Our first publishing project is taking shape, and we are in communication with a major theological publisher in England to collaborate in producing one of their International Study Guides. We are firmly committed to publishing both prophetic, consciousness-raising theological works, as well as study materials for churches at the grassroots level. An important by-product is the empowerment and capacity-building of our Manahine members in the process. What we are attempting is revolutionary and ground-breaking in this part of the world, and is a living example of how ‘critical presence’ can work.

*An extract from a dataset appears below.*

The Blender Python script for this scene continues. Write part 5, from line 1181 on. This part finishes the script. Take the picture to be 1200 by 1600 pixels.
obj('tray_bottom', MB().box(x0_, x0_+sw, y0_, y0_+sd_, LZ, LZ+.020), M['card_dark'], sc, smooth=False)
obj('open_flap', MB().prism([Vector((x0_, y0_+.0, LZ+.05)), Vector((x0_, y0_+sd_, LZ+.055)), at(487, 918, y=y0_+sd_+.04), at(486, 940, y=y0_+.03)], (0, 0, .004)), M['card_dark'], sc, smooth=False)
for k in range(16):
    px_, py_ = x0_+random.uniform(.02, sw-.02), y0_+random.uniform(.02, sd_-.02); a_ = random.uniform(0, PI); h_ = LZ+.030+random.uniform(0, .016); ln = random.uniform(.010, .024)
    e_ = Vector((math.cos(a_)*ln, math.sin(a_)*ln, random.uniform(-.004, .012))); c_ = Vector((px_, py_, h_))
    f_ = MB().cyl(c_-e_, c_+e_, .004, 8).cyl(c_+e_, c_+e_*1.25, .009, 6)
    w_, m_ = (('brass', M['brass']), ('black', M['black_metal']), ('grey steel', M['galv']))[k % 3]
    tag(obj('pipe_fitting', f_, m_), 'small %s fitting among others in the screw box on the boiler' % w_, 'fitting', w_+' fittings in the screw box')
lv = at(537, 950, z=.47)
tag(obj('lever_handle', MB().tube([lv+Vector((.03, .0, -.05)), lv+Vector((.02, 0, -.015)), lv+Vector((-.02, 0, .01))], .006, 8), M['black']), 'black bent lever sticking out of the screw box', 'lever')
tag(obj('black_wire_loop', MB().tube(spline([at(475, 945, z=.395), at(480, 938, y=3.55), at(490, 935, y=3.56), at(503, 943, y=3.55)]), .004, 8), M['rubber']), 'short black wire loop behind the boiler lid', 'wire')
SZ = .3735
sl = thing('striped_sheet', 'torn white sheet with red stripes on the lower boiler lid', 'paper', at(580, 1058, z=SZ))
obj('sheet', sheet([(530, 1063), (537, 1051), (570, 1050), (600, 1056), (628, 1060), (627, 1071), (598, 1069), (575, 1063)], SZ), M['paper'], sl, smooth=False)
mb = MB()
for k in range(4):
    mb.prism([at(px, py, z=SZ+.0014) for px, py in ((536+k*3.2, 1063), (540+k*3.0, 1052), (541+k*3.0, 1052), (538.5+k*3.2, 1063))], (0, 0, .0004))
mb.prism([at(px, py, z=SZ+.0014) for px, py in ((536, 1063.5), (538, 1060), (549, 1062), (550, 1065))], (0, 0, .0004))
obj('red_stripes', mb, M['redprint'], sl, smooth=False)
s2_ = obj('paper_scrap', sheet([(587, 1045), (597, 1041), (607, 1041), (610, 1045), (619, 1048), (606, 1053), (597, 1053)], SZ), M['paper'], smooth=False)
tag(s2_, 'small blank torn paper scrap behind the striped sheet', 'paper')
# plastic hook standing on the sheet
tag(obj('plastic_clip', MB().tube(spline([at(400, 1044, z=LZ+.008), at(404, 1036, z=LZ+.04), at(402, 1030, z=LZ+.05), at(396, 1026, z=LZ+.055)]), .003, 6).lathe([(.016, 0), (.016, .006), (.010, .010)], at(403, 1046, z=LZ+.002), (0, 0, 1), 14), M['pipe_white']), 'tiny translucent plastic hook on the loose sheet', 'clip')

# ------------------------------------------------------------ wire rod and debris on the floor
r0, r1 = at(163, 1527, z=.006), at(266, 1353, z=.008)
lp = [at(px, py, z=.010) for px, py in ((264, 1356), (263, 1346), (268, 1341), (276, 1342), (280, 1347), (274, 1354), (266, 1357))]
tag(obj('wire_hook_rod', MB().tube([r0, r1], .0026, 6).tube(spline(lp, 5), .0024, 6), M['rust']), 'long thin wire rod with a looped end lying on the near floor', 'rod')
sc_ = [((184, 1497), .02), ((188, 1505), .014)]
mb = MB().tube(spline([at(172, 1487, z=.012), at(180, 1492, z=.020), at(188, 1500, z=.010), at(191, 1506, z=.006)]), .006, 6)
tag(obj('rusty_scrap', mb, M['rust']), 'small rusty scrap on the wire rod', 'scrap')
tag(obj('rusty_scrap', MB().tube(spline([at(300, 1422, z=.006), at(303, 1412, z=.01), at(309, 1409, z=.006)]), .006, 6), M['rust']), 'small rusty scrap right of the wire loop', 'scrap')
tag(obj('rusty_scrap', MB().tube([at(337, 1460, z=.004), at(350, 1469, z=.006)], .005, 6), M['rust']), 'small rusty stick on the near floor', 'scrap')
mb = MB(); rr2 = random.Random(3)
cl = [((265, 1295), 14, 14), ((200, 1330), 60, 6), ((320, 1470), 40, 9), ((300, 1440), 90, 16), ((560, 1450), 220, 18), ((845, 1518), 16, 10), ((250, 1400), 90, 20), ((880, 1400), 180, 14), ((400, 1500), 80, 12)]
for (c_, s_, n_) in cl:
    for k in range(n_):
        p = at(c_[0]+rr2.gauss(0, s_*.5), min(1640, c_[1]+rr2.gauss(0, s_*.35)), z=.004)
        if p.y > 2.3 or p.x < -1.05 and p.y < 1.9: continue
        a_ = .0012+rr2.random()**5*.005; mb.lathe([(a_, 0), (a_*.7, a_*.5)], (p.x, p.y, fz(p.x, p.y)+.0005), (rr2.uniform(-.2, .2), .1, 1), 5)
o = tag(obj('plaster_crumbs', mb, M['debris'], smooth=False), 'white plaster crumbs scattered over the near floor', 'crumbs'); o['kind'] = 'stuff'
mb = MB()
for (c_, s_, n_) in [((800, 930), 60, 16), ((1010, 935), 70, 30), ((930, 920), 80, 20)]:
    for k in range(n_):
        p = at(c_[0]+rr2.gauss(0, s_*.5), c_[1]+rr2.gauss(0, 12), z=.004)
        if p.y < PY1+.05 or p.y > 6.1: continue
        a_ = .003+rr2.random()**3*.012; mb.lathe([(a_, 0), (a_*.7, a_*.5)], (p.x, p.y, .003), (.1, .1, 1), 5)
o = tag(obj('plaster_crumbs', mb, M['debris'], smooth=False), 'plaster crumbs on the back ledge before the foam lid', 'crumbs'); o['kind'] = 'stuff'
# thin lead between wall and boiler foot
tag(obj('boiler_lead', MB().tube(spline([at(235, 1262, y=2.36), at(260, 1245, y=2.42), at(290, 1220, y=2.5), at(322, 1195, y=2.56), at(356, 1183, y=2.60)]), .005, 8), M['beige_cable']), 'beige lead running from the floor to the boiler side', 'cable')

For all of this, I am extremely grateful. I feel as though all my 20+ years of missionary service with Global Ministries have been leading to, and equipping me for, what I am now undertaking. Being a midwife is both exhilarating and a bit scary. There are risks involved. I am not one of the mothers giving birth, but an accompanier – I stand alongside, or in the background, but knowing that I do have something of value to give to the birthing process. Manahine Pasefika enfleshes my long-held and deep commitment to the needs of Oceanian peoples and churches, especially amongst their women. I am so grateful to be where I am, doing what I am doing, and sense anew every day the amazing grace of God, through the liberator, Jesus Christ.
In the Spirit of the Liberator,
Lydia Johnson
Lydia Johnson is a missionary with the Department of Theology and Religious Studies, University of Otago, Dunedin, New Zealand. She teaches students in practical/applied theology, serves as a consultant to the theology department’s distant learning center and provides pastoral care.